Angela Merlo, '20, and Lauren Merlo, '18

Angela and Lauren Merlo sit near the Rockhurst soccer field.

Lauren and Angela Merlo find comfort in attending college with a sibling. Being two of six siblings, three of which had attended Rockhurst before them, they found familiarity in the University. Read their interview below to find out more.

What are your grades and majors?

Lauren Merlo: I am a senior, and I actually just transferred here last January. My major is communication sciences and disorders.

Angela Merlo: I’m actually a sophomore and I’m undecided right now.

What played into your decision to transfer?

L: I actually went to Saint Louis University and I played soccer there and before I even went there I always kind of had Rockhurst in the back of my mind. We’re two of six, but five of the six of us have now gone to Rockhurst. It’s been kind of familiar and feels like a family here, to be honest with you, and like a second home for me. And having her (Angela) here helped, too.

A: Because we got to play two seasons of soccer together here.

Did any of your other siblings play soccer here?

L: Yeah, so I don’t want to cut down Kristin, but she did not play soccer in college. My brother and my two older sisters and Angela and I all played. So five of the six.

What other colleges were you looking at?

A: I was looking at Quincy, Truman, Maryville and Rockhurst.

L: I kind of took a different path than normal people would take when deciding a school because sophomore year I started looking at colleges I was recruited by to play soccer. That’s kind of the same with her (Angela), but I encouraged her to start a little later because as a sophomore, in high school at least, you’re just getting your driver’s license. I just was looking wherever I got a scholarship, but I determined between SLU and here because they’re both Jesuit. I went to big state schools and I just didn’t feel the camaraderie as much as I felt at SLU and Rockhurst.

A: I would agree with that. I like the whole Jesuit feel and what attracted me the most to this school was the Jesuit aspect.

How did playing soccer influence your decision to come to Rockhurst?

A: For me, at least, since I’m the youngest of six, everyone would be like, “Are you going to pick SLU or Rockhurst?” because that’s where she —

L: Me and my older sister were the two that went there.

A: Yeah, so, they were all like, “What are you going to choose?” I was like, “Neither. I’m going to do my own thing.” I really loved the soccer program here. You are able to be a part of Greek life in addition to being on a soccer team. You’re not just with the soccer girls, you can meet other girls in other ways. I think it’s a great program here at Rockhurst and I would encourage anyone to play any athletic sport here at this school.

L: Coming from SLU, I could only be involved in two clubs, and here you get a well-balanced life.

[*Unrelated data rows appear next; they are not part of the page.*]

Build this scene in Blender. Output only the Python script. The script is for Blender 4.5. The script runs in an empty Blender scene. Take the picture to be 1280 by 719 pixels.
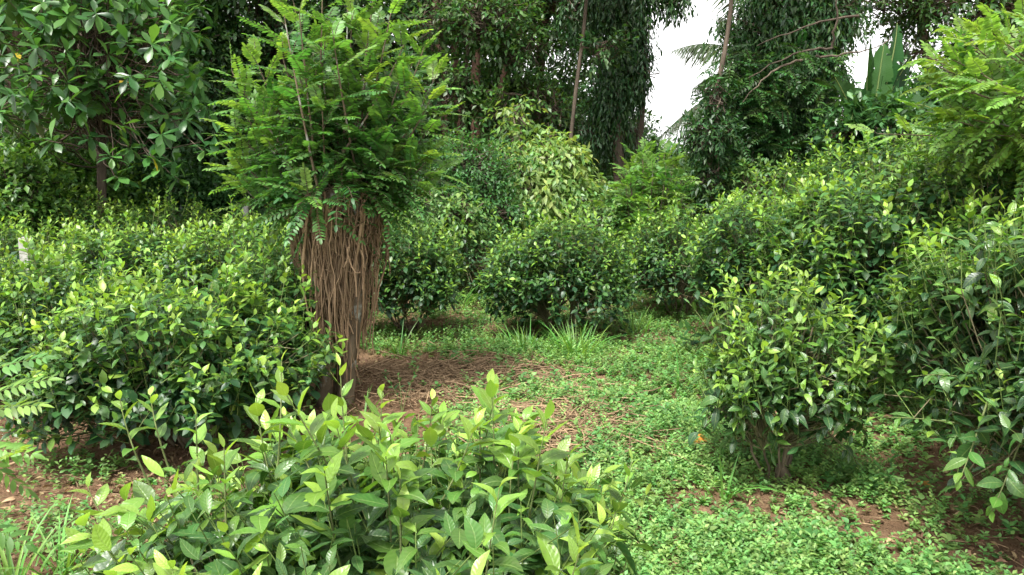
import bpy, math, random
import numpy as np

SC = bpy.context.scene
COL = SC.collection
RNG = np.random.default_rng(7)
R = math.radians
FPX, PITCH, CAMZ = 950.0, R(9.5), 1.6
UP = np.array([0, 0, 1.0])

# ------------------------------------------------------------------ helpers
def unit(v):
    return v / np.maximum(np.linalg.norm(v, axis=-1, keepdims=True), 1e-9)

def noise(p, f=1.0, seed=0):
    """cheap smooth noise in about [-1, 1] for points (..., 3)"""
    r = np.random.default_rng(1000 + seed)
    out = 0
    for k in range(5):
        w = unit(r.normal(size=3)) * f * (1 + 0.45 * k)
        w2 = unit(r.normal(size=3)) * f * (1.3 + 0.5 * k)
        out = out + np.sin(p @ w + r.uniform(0, 6.28)) * np.sin(p @ w2 + r.uniform(0, 6.28)) / (1 + 0.5 * k)
    return np.clip(out / 1.6, -1, 1)

def sstep(a, b, x):
    t = np.clip((x - a) / (b - a), 0, 1)
    return t * t * (3 - 2 * t)

def gz(x, y):
    """terrain height"""
    x = np.asarray(x, float); y = np.asarray(y, float)
    p = np.stack([x, y, 0 * x], -1)
    z = 0.035 * noise(p, 1.6, 3) + 0.02 * noise(p, 4.5, 4)
    z = z + 0.22 * sstep(1.4, 4.5, x) + 0.10 * sstep(-2.2, -5, x)
    z = z + 0.35 * sstep(8, 16, y) + 0.6 * sstep(14, 60, y)
    z = z + 0.05 * np.exp(-(((x + .3) / .8) ** 2 + ((y - 5.7) / .6) ** 2))
    return z

def W(px, py, D):
    """world point seen at photo pixel px, py and lying D metres north of the camera"""
    v = np.array([(px - 640) / FPX, math.cos(PITCH) + (360 - py) / FPX * math.sin(PITCH),
                  -math.sin(PITCH) + (360 - py) / FPX * math.cos(PITCH)])
    return np.array([0, 0, CAMZ]) + v * (D / v[1])

def G(px, D):
    x = 0.0
    for _ in range(4):
        z = float(gz(x, D))
        x = (px - 640) / FPX * (D * math.cos(PITCH) + (CAMZ - z) * math.sin(PITCH))
    return np.array([x, D, z])

class Geo:
    def __init__(s):
        s.v, s.f, s.uv, s.a, s.r, s.n = [], [], [], [], [], 0
    def add(s, v, f, uv, a, r):
        """v (N,V,3) f (F,4) uv (V,2) a, r (N,V) or (N,1)"""
        N, V = v.shape[:2]
        s.v.append(v.reshape(-1, 3).astype(np.float32))
        s.f.append((f[None] + (np.arange(N) * V)[:, None, None]).reshape(-1, 4) + s.n)
        s.uv.append(np.broadcast_to(uv[None], (N, V, 2)).reshape(-1, 2))
        s.a.append(np.broadcast_to(a, (N, V)).reshape(-1)); s.r.append(np.broadcast_to(r, (N, V)).reshape(-1))
        s.n += N * V
    def build(s, name, mat, parent=None, origin=(0, 0, 0), smooth=True):
        v = np.concatenate(s.v); f = np.concatenate(s.f).astype(np.int32)
        uv = np.concatenate(s.uv).astype(np.float32)
        me = bpy.data.meshes.new(name)
        me.vertices.add(len(v)); me.vertices.foreach_set('co', v.ravel().astype(np.float32))
        me.loops.add(f.size); me.loops.foreach_set('vertex_index', f.ravel())
        me.polygons.add(len(f)); me.polygons.foreach_set('loop_start', np.arange(0, f.size, 4, dtype=np.int32))
        me.update(calc_edges=True)
        me.polygons.foreach_set('use_smooth', np.full(len(f), smooth))
        l = me.uv_layers.new(name='UVMap'); l.data.foreach_set('uv', uv[f.ravel()].ravel())
        for nm, arr in (('age', s.a), ('rnd', s.r)):
            at = me.attributes.new(nm, 'FLOAT', 'POINT')
            at.data.foreach_set('value', np.concatenate(arr).astype(np.float32))
        me.materials.append(mat)
        o = bpy.data.objects.new(name, me); COL.objects.link(o)
        if parent is not None:
            o.parent = parent
        else:
            o.location = origin
        return o

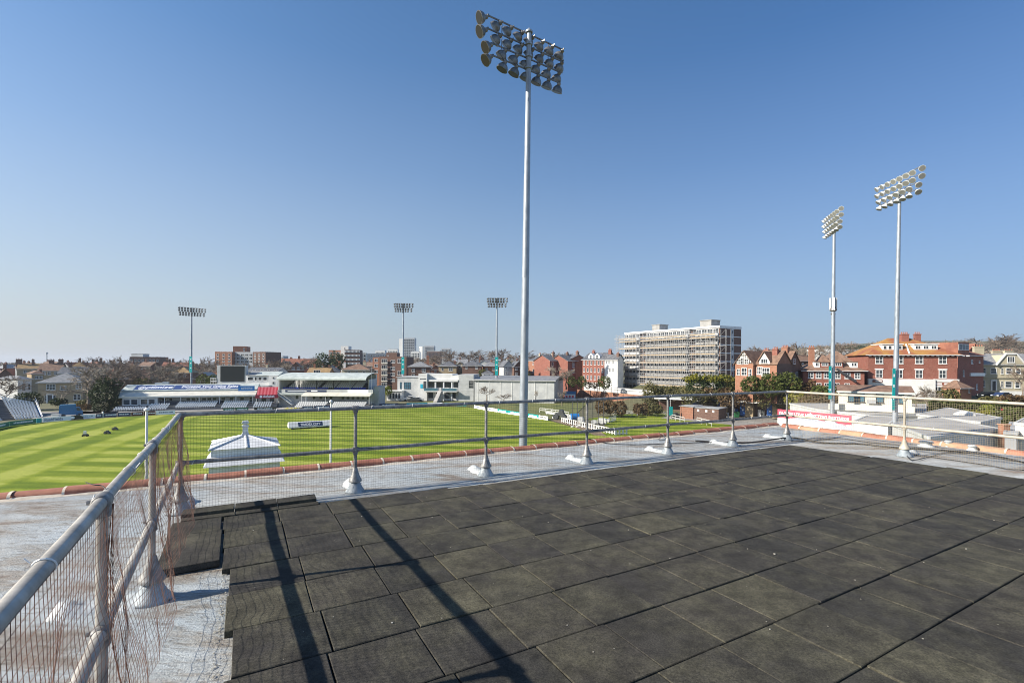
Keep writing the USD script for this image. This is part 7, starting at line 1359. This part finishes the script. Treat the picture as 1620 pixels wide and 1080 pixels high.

I think they teach you really good life lessons about balancing commitments.

Did having siblings that went here make the transition from high school to college a bit easier?

A: I mean, for me personally, starting as a freshman and not having any family here before she (Lauren) transferred here, I still felt like this was home because I was so comfortable here after coming to all the events and being a part of family weekend. I was able to feel like this was a second home to me.

L: And then coming from a different university to here having a sibling — I mean, besides having a sibling, this school makes you feel very welcome the moment you step on campus. Having a sister here made it feel like I didn’t ever have this sense of feeling homesick because I had a piece of home here.

What are you involved in on campus?

L: I’m in soccer and then I’ve joined a couple of clubs, like Purpose club, and then SAAC (Student-Athlete Advisory Committee).

A: We’re both in SAAC, and then I’m in Zeta (Tau Alpha).

L: And grounds crew.

How have you created your own identity while at Rockhurst?

L: Actually, having older siblings here, I take it as a compliment when someone comes up to me and says that they know my family, because it’s kind of like one big community. I guess for me, I’m more like my older sisters, whereas Angela’s the baby of the family. She’s very funny. I think she kind of creates her own identity in that way. I never have felt tied down by that. Even if I had, I always took it as a positive thing.

A: And that’s how I am. I would take it more as a compliment or if someone would say, ‘I know your older siblings’, I’d be like, “Oh my gosh you do?,” and then I would get really excited that they know them because then I have a connection with them. Yeah, it makes me proud of who I am and who my family is.

What are the three best things about going to school with your sister?

L: Well, I guess having an automatic best friend that’s a plus, because your family is your best friend. Always having someone to talk to, to confide in. Then, go grocery shopping with, because that’s kind of a bummer to go by yourself. Being an older sibling is kind of cool — I had an older sibling take care of me, so the roles are reversed and now I’m taking care of my little sibling.

A: I would agree with all of those. Yeah, just having an automatic best friend and being able to have someone to do things like go to church with. I live with five other girls, so it’s nice to be able to go over to my sister’s house, take a step back from other people, and just be with my family. It’s definitely nice to have someone there for you and just to be with.


L: As far as Rockhurst, it’s a proud thing to go here. I feel proud to go here and be here, especially with a sibling. That’s such a cool thing that people take for granted, education. To be educated with a family member is cool.

A: I’m glad I’m able to experience school with my sister.